EXTRACTED INFORMATION -
··········
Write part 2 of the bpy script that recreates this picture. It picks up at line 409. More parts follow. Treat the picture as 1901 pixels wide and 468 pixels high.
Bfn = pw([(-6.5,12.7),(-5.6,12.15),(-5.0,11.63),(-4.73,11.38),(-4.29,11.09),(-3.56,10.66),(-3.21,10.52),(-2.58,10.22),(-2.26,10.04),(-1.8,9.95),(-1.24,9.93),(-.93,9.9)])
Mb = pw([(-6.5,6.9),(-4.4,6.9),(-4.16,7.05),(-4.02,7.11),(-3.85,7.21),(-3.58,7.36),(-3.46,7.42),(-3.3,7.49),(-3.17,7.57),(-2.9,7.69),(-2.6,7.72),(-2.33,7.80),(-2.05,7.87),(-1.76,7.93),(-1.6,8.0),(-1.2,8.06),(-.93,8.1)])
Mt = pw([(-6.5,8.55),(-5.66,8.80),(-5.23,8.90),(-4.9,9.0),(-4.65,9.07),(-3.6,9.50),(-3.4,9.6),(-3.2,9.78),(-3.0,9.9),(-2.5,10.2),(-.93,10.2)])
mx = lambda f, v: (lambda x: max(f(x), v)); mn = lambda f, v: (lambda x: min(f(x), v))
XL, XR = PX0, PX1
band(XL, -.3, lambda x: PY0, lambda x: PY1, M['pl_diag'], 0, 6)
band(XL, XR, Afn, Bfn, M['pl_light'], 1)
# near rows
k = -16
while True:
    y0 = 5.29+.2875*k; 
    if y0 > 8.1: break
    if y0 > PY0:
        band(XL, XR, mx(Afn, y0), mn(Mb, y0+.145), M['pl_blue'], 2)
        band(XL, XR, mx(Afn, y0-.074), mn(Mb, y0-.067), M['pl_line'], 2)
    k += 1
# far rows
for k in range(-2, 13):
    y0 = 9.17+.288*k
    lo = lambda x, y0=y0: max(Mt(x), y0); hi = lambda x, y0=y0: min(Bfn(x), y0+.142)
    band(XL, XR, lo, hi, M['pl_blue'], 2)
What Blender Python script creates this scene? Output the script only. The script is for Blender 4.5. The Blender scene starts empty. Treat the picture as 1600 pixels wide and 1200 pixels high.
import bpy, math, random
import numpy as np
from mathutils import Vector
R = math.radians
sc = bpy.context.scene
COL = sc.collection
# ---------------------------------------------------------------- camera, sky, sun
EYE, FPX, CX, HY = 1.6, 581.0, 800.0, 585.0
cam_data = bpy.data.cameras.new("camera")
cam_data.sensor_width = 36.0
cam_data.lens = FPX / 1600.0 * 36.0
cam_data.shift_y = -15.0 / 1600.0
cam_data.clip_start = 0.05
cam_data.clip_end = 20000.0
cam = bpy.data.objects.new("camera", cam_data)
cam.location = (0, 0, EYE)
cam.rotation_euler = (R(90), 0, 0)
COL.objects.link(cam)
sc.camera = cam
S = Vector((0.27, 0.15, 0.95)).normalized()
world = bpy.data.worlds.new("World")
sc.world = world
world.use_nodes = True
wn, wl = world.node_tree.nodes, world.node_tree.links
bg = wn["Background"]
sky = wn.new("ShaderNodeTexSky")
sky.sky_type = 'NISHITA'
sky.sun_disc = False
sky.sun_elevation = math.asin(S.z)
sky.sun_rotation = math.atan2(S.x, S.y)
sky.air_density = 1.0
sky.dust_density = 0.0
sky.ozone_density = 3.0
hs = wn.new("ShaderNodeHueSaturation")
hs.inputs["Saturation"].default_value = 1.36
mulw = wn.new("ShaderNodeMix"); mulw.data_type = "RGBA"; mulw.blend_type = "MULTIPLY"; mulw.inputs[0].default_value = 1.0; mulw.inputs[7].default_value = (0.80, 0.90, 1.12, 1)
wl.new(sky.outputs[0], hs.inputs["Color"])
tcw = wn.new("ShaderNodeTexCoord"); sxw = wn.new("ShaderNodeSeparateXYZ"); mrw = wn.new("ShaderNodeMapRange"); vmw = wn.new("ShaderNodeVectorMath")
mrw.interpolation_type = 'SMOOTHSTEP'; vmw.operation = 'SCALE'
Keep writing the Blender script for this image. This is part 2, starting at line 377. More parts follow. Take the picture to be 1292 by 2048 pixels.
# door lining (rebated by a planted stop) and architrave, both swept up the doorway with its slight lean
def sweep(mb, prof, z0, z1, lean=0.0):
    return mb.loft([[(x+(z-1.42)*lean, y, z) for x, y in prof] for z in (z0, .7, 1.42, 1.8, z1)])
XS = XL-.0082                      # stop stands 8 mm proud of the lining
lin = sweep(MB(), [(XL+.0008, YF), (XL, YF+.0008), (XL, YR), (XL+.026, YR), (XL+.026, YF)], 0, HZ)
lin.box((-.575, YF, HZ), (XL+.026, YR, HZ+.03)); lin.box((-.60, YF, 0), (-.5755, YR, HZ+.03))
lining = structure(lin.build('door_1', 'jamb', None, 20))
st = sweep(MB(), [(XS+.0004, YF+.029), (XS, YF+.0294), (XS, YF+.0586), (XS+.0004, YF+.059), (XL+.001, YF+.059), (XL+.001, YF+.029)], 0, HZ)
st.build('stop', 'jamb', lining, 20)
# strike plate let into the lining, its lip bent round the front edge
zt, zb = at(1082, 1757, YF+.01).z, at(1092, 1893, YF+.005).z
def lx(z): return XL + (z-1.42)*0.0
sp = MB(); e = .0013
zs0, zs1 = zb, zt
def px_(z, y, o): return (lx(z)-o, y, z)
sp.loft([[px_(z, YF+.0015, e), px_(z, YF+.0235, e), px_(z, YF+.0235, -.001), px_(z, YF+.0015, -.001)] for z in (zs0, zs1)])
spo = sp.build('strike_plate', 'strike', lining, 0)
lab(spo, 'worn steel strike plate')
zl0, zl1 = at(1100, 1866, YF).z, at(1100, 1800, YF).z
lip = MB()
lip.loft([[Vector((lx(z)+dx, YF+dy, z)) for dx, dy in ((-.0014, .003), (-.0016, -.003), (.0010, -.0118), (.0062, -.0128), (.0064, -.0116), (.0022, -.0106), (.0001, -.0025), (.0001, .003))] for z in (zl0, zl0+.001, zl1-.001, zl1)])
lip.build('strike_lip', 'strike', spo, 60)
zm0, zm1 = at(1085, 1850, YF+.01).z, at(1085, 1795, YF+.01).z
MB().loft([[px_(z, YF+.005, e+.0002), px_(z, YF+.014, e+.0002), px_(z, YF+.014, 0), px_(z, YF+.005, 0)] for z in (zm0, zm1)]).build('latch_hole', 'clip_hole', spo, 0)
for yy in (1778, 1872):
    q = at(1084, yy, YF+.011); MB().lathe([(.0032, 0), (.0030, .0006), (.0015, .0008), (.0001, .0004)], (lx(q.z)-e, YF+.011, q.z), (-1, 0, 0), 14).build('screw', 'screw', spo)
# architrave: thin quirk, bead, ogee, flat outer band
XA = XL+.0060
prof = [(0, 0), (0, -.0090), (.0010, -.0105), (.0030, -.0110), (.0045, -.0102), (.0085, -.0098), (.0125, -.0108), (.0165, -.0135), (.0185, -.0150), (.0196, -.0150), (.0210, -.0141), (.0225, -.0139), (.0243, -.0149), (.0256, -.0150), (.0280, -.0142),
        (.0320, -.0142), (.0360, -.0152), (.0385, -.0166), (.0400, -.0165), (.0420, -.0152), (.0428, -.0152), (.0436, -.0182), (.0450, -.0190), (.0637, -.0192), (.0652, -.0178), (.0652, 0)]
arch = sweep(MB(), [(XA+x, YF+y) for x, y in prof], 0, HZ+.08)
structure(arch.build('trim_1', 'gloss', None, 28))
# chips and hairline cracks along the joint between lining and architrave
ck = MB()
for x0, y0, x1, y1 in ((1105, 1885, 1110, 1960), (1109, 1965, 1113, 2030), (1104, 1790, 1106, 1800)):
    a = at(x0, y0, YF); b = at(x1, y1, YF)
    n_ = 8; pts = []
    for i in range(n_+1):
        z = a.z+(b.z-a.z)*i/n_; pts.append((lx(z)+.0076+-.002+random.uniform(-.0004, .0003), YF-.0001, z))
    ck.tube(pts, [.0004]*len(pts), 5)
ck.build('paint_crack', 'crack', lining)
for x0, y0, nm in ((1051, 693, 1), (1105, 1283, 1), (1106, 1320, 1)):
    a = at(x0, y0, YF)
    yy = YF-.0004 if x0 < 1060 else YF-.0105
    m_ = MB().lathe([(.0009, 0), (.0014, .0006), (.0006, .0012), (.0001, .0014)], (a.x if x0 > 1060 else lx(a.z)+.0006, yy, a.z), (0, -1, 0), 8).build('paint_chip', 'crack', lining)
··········
Transcribe exactly the line containing "structure(arch.build('trim_1', 'gloss', None, 28))" and all remaining lines of the material, ending with the last one.

SOLVED PROBLEM -
structure(arch.build('trim_1', 'gloss', None, 28))
# chips and hairline cracks along the joint between lining and architrave
ck = MB()
for x0, y0, x1, y1 in ((1105, 1885, 1110, 1960), (1109, 1965, 1113, 2030), (1104, 1790, 1106, 1800)):
    a = at(x0, y0, YF); b = at(x1, y1, YF)
    n_ = 8; pts = []
    for i in range(n_+1):
        z = a.z+(b.z-a.z)*i/n_; pts.append((lx(z)+.0076+-.002+random.uniform(-.0004, .0003), YF-.0001, z))
    ck.tube(pts, [.0004]*len(pts), 5)
ck.build('paint_crack', 'crack', lining)
for x0, y0, nm in ((1051, 693, 1), (1105, 1283, 1), (1106, 1320, 1)):
    a = at(x0, y0, YF)
    yy = YF-.0004 if x0 < 1060 else YF-.0105
    m_ = MB().lathe([(.0009, 0), (.0014, .0006), (.0006, .0012), (.0001, .0014)], (a.x if x0 > 1060 else lx(a.z)+.0006, yy, a.z), (0, -1, 0), 8).build('paint_chip', 'crack', lining)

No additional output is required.